Notice the increase in uncertainty over questions. The answer to [1] you may look up. Answers to [2] may have also found, but they will be estimates rather than true values. With [3] it gets pretty murky, but we may hope that the use of two anchors will humble the most extravagant self-enhancers. [4] has no true answer because it refers to a unitary event. Yet, the use of two anchors might help reign in overconfidence in your political forecasts.
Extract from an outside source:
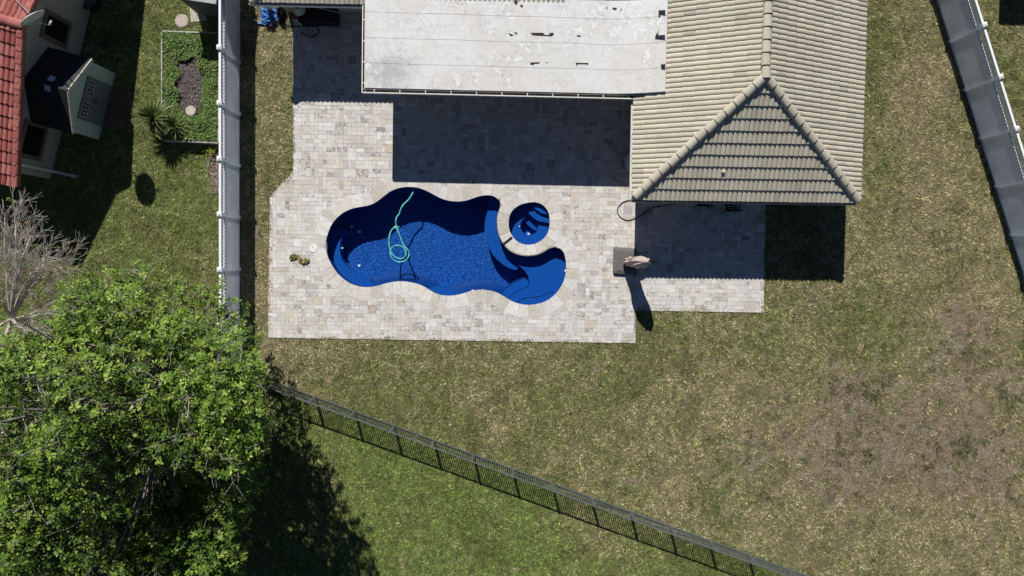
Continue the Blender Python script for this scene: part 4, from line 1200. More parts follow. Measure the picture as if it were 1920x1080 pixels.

Returning from the comparatively well-behaved world of percentages to countable quantities, we wonder how a researcher might go about selecting anchors. The low anchor may always be zero or something near it, but what about the high anchor? With some pilot testing, we can find the minimum number agreed to be too large. This number, and all numbers larger than it, are mathematically the same in that they are ‘too large.’ Psychologically, however, there is a difference. Some numbers are so large that they not only strike us as incorrect but also as absurd. Before asking us to estimate the population of Angkor Wat, the researcher can provide a low anchor of 0 and a high anchor of either 5 million or 5 billion. Both of these high numbers must be wrong, but only the latter is bizarre. The attentive subject will notice that the choice of the high anchor carries information. Perhaps the experimenters don’t even realize it, but the high anchors they provide will vary with the true value that they know but the subjects need to estimate. If the task is, for example, to estimate the number of monks over the age of 70 at Angkor who are also lactose intolerant, even an estimate of 5 million would seem bizarre. The high anchor for a countable quantity is thus a tell – a problem the percentage task avoids.

Kahneman and colleagues missed an opportunity to give us a heuristic that can help instead of wreak havoc. To wit, an ignorant judge might do well by dividing the high anchor at least by 2, or better yet, by taking the square root – until, of course, the experimenters get wise to this strategy. At the low end, experimenters who use 0 disable any such strategy.